Cyber insurance requirements are prompting meaningful security investments and prioritization across operations. Meanwhile, insurers are shifting from annual underwriting to more frequent check-ins, making security posture monitoring a continuous process. 

Those entities adhering to recognized frameworks often secure better premiums and more favorable underwriting. However, frameworks commonly do not equal quality security or increased incident of recoverability.

Vishwa: When organizations run tabletop exercises — simulated, discussion-based incident response drills before attacks, how realistic are they in preparing for real incidents, and what scenarios do you believe are most often missing that could make them more effective?
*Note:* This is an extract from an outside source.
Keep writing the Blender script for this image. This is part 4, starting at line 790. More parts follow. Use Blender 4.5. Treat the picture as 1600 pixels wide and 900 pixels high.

John: We see a major trend shift with the sudden rise of assessments/tabletop exercises/penetration test results as a top driver of change. The activities are valuable for improving incident readiness, clarifying roles, testing response plans, and enhancing communications. 

Well-designed tabletop (Red/Blue/Purple teaming) exercises prepare teams strategically but must reflect real-world impacts to be truly effective.

Common gaps may include a lack of technical realism (no hands-on response), limited time pressure and ambiguity, lack of third-party or supply chain breach inclusion, overlooking insider threats and accidental data leaks, and not simulating long-term recovery or regulatory follow-up. 

We also commonly see that breach simulations and tabletop exercises assume survivable recovery. However, in our own experiences, this is a terribly faulty assumption. Backups do not commonly survive, or at a minimum, are not orchestrated to survive, whether the threat actor targets them or not.

Vishwa:  Looking at the past year’s most disruptive incidents, what is one emerging threat type you believe organizations across sectors are underestimating?

John: While AI will enhance the productivity of security teams and end users, it can produce new and novel methods of attack by threat actors. AI-powered attacks are becoming more sophisticated and can misclassify threats or miss them altogether. 

AI is only as good as the data it’s trained on and references. If that training data is biased, incomplete, or maliciously modified, it can lead to serious security vulnerabilities. Additionally, AI can be complex to protect, requiring skilled people and novel protection strategies.

Vishwa: Which cybersecurity tools or apps do you most often recommend for new and experienced professionals, and what specific capabilities make them most valuable for detection, recovery, and resilience?

John: There is no substitute for immutable data backups — those that cannot be encrypted, altered, or deleted. It is your primary defense against threat actors as well as those that come from inside the organization, either accidental or intentional. 

The proper configuration of backups will allow an organization to maintain the confidence that its information will be protected and retrievable, with a minimum of operational downtime should it be the victim of an attack.

Fenix24 has a platform, known as Securitas Summa, that is designed to assure recovery.